Friday, March 8, 2013

Exercise: Cloverleaf Variations

Working with some groups lately, I've had a lot of fun with variations on the cloverleaf exercise. It's a really flexible game is easy to modify to target different skills.

At it's simplest the cloverleaf just a core scene (ideally a two-person, relationship-based one), then on the edit we start a "leaf" of scenes exploring a theme that was brought up. That one idea can then be heightened and explored before being exhausted and returning to the source scene. Repeat this a few times, and try to make the leaves come from different places.

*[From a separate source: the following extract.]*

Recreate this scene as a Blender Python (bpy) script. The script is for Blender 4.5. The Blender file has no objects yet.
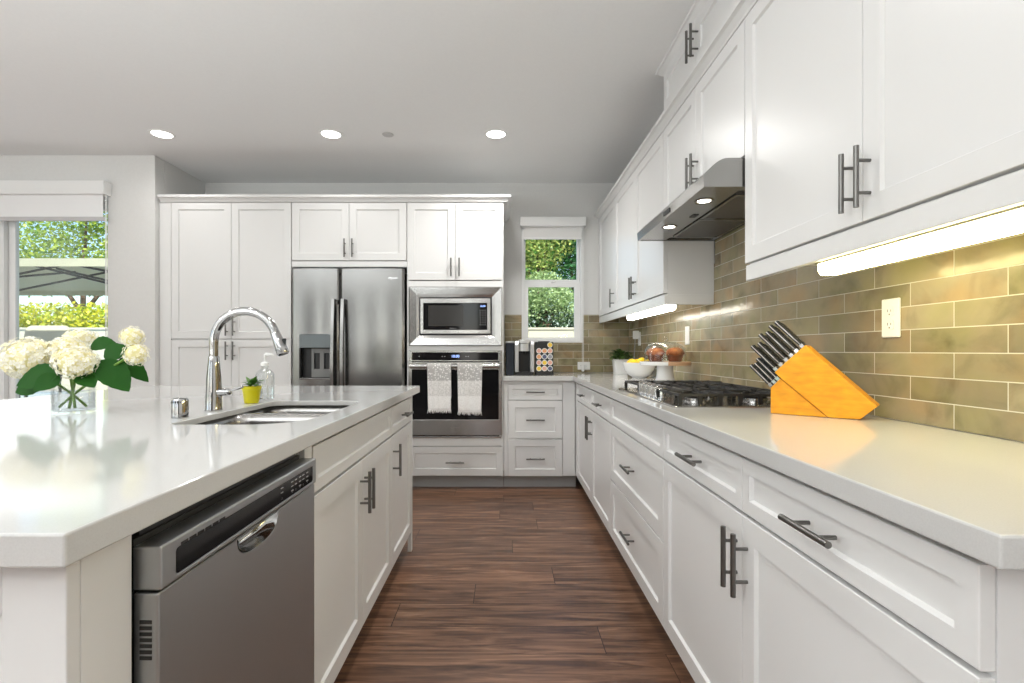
import bpy, bmesh, math, random
from mathutils import Vector, Matrix, noise

# ------------------------------------------------------------------ camera, world, sun, lights, exposure
S = bpy.context.scene
COL = S.collection
PI = math.pi

cam_d = bpy.data.cameras.new('camera')
cam = bpy.data.objects.new('camera', cam_d)
COL.objects.link(cam)
cam.location = (0, 0, 1.12)
cam.rotation_euler = (PI / 2, 0, 0)
cam_d.sensor_width = 36
cam_d.sensor_fit = 'HORIZONTAL'
cam_d.lens = 515 / 1024 * 36
cam_d.shift_x = 8 / 1024
cam_d.shift_y = 9 / 1024
cam_d.clip_start = 0.02
S.camera = cam

S.view_settings.view_transform = 'Standard'
S.view_settings.look = 'None'
S.view_settings.gamma = 1
S.view_settings.use_curve_mapping = False
S.view_settings.exposure = -0.03

W = bpy.data.worlds.new('sky')
S.world = W
W.use_nodes = True
wn = W.node_tree.nodes
wl = W.node_tree.links
sky = wn.new('ShaderNodeTexSky')
sky.sky_type = 'NISHITA'
sky.sun_disc = False
sky.sun_elevation = math.radians(48)
sky.sun_rotation = math.radians(160)
wl.new(sky.outputs[0], wn['Background'].inputs[0])
wn['Background'].inputs[1].default_value = 0.26

def lamp(name, kind, loc, target=None, power=10, color=(1, 1, 1), **kw):
    d = bpy.data.lights.new(name, kind)
    d.energy = power
    d.color = color
    for k, v in kw.items():
        setattr(d, k, v)
    o = bpy.data.objects.new(name, d)
    COL.objects.link(o)
    o.location = loc
    if target is not None:
        o.rotation_euler = (Vector(target) - Vector(loc)).to_track_quat('-Z', 'Y').to_euler()
    return o

lamp('sun', 'SUN', (3, -6, 10), (0.5, 2.0, 2.0), 8.0, (1.0, 0.95, 0.86), angle=0.01)
# added fill lamps at unseen rear and side openings; daylight at the sliding door
for x in (-4.3, -2.6, -0.9):
    lamp('added_rear_fill', 'AREA', (x, -4.85, 1.5), (x + 0.3, 4, 1.6), 9, (0.97, 0.985, 1.0), shape='RECTANGLE', size=0.45, size_y=2.0)  # narrow lamps added to put streaks on the refrigerator steel
lamp('added_side_fill', 'AREA', (-6.35, -2.0, 1.4), (0, 1.6, 1.9), 18, (0.97, 0.985, 1.0), shape='RECTANGLE', size=3.6, size_y=2.0)
lamp('daylight_sliding_door', 'AREA', (-4.1, 4.02, 1.05), (-3.2, 0, 0.9), 10, (0.97, 0.985, 1.0), shape='RECTANGLE', size=1.7, size_y=1.9)
# added upward fill lamp without fixture behind the camera, brightening the ceiling
lamp('added_ceiling_fill', 'AREA', (-3.2, -1.5, 1.1), (-3.2, -1.499, 4), 350, (0.93, 0.985, 1.0), shape='RECTANGLE', size=4.8, size_y=2.8)

CEIL = 2.68
# ------------------------------------------------------------------ materials
def mat(name, col, rough=0.5, metal=0.0, spec=0.5, **kw):
    m = bpy.data.materials.new(name)
    m.use_nodes = True
    b = m.node_tree.nodes['Principled BSDF']
    b.inputs['Base Color'].default_value = (*col, 1)
    b.inputs['Roughness'].default_value = rough
    b.inputs['Metallic'].default_value = metal
    b.inputs['Specular IOR Level'].default_value = spec
    for k, v in kw.items():
        b.inputs[k].default_value = v
    return m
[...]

The variations I've been trying:
  • Support the Characters- Make each leaf kind of "slacker"-y. Tag out and work with a core scene character, expanding and exploring an aspect of that character. Try to avoid tag-runs, instead try small vignettes that give detail and focus to their personality. When you return to the core, the player will have a stronger, more nuanced understanding of their character. This is good for teams that might need to focus on non-"gamey" heightening and players that want to deepen their characters.  Allow the core scenes to breathe and be "boring".
  • Support the World - Make each leaf an expansion of the world as it's being defined in the core scene. Work with the "If this is true, what else is true" maxim. The leaves should be distant from the source, no bringing the characters along. In fact, the further the away from the setting of the source you can get while still clearly being in the world the better. Return to source scene or let there be a time/space jump or character introduction. You can be freer here, because the focus is on world building and driving creative consistency. This can be good for groups that tend to use very linear or ploty moves, people that wimp out on sticking with choices, or groups that have trouble focusing on what game to play.
  • Support to Idea - Make each leaf analogous to the source. This is can happen a lot of ways: same relationship, same "Oh shit" moment, starting with the same energy, following similar narrative points, etc. Then the scenes after that will echo the same aspect that was copied but with increasing intensity,  What has to happen is that the new scenes are, like in Support the World, removed from the core scene's specifics. In this variant allow for, or insist that, the worlds of the scenes to be completely different. When returning, allow for any new initiation, as long as it's clear you're back in the core scene's universe. It could even be a new set of characters in that world, go nuts.  This exercise is good for a lot of the same skills as Support the World, but I think is especially good for groups looking stretch their way of approaching later beats and reincorporation.